━━━━━ GIVEN DATA ━━━━━
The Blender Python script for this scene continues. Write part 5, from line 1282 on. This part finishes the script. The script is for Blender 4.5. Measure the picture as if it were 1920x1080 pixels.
━━━━━
━━━━━ GIVEN DATA ━━━━━
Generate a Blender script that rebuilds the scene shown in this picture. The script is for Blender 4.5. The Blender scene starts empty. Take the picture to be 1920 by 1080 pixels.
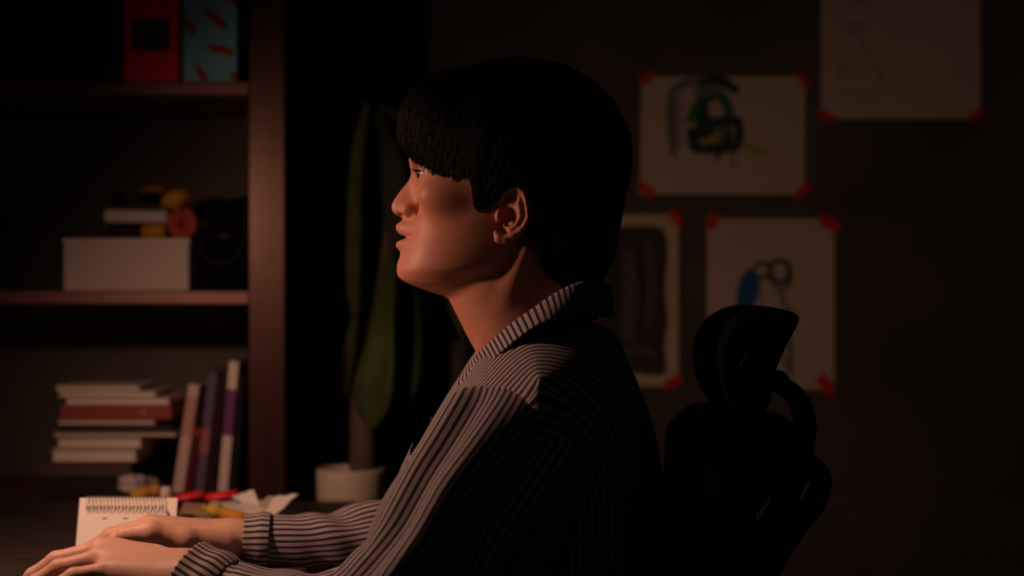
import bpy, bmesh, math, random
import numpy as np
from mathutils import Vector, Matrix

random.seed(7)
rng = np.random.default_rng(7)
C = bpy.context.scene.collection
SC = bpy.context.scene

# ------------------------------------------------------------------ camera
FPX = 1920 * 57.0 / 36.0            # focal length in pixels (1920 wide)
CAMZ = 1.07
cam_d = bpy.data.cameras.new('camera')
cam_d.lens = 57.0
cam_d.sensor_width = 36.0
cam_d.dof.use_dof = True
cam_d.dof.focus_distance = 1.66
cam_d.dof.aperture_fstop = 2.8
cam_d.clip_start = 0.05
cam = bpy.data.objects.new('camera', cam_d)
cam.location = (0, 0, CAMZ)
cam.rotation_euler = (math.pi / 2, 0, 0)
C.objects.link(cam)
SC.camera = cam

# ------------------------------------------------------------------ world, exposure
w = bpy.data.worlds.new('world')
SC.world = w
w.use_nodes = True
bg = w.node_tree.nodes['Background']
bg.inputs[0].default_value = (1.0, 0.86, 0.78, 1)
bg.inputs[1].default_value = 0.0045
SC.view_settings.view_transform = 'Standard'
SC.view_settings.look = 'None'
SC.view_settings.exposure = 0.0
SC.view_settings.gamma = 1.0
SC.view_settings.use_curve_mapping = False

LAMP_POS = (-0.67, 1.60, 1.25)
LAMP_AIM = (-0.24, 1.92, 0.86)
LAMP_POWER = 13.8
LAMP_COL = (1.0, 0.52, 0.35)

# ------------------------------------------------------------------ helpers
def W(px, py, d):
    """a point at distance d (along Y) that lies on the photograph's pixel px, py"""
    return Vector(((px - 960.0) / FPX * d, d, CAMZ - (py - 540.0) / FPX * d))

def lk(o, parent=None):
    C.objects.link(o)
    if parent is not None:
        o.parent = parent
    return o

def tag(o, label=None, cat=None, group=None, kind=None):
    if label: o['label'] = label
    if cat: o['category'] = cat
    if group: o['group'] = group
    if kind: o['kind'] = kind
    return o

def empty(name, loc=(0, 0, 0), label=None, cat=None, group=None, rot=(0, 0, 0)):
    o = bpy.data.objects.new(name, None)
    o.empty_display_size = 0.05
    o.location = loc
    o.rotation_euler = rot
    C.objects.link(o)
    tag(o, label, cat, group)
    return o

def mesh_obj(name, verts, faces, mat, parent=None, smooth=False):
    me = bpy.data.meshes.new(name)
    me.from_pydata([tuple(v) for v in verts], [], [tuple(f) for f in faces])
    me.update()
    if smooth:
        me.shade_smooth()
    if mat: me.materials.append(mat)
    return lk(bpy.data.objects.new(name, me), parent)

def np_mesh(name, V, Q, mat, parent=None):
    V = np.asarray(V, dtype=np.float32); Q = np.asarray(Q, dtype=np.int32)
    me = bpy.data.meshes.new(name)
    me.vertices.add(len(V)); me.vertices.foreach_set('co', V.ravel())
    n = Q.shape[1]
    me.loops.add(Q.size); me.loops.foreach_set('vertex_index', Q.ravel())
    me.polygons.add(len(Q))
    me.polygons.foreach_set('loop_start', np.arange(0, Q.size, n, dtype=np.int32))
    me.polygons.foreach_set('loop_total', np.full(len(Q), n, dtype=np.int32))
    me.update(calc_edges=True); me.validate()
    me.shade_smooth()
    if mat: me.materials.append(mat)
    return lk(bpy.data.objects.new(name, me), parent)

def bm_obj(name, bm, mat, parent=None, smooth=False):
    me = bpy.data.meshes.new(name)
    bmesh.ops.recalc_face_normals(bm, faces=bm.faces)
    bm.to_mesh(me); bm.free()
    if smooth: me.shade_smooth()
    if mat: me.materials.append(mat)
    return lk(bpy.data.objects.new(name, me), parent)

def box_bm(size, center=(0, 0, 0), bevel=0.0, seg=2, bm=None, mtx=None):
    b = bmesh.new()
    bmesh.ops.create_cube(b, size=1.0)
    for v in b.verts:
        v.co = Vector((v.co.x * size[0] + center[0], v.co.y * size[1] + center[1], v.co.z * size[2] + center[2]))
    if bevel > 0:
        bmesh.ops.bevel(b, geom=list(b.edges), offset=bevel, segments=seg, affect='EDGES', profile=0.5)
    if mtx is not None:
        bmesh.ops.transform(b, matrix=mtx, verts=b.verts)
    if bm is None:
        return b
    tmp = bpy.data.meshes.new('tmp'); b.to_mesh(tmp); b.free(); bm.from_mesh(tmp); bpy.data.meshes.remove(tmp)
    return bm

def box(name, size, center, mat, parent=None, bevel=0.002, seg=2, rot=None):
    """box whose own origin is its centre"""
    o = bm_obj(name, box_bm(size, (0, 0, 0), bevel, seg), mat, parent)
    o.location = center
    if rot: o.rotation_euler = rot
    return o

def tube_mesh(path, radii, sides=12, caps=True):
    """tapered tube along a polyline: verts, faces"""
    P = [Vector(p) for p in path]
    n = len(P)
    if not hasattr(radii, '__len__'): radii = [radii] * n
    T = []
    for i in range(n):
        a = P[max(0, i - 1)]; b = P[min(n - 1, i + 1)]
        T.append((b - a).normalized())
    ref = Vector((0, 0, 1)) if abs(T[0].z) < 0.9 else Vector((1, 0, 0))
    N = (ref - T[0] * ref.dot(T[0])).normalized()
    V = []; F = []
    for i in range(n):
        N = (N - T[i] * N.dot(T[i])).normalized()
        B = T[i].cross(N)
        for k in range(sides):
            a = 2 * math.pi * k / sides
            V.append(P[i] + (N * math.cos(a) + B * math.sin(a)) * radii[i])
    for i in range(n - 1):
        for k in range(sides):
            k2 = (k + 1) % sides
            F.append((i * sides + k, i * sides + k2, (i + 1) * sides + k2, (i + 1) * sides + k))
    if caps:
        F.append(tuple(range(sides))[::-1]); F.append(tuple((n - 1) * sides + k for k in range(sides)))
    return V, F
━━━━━
━━━━━ GIVEN DATA ━━━━━
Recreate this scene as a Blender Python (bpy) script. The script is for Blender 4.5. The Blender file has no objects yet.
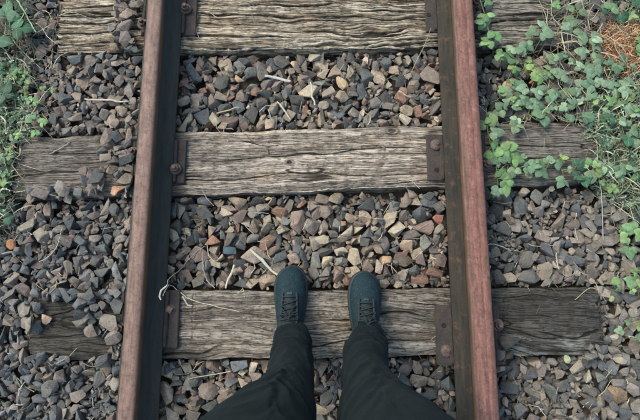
━━━━━
-- GIVEN PROBLEM --
In the listing above, find the line with "Generate a Blender" and the line with "SC.camera = cam". Copy exactly those lines and all between them, minus the images.

-- RESULT BELOW --
Generate a Blender script that rebuilds the scene shown in this picture. The script is for Blender 4.5. The Blender scene starts empty. Take the picture to be 1920 by 1080 pixels.
import bpy, bmesh, math, random
import numpy as np
from mathutils import Vector, Matrix

random.seed(7)
rng = np.random.default_rng(7)
C = bpy.context.scene.collection
SC = bpy.context.scene

# ------------------------------------------------------------------ camera
FPX = 1920 * 57.0 / 36.0            # focal length in pixels (1920 wide)
CAMZ = 1.07
cam_d = bpy.data.cameras.new('camera')
cam_d.lens = 57.0
cam_d.sensor_width = 36.0
cam_d.dof.use_dof = True
cam_d.dof.focus_distance = 1.66
cam_d.dof.aperture_fstop = 2.8
cam_d.clip_start = 0.05
cam = bpy.data.objects.new('camera', cam_d)
cam.location = (0, 0, CAMZ)
cam.rotation_euler = (math.pi / 2, 0, 0)
C.objects.link(cam)
SC.camera = cam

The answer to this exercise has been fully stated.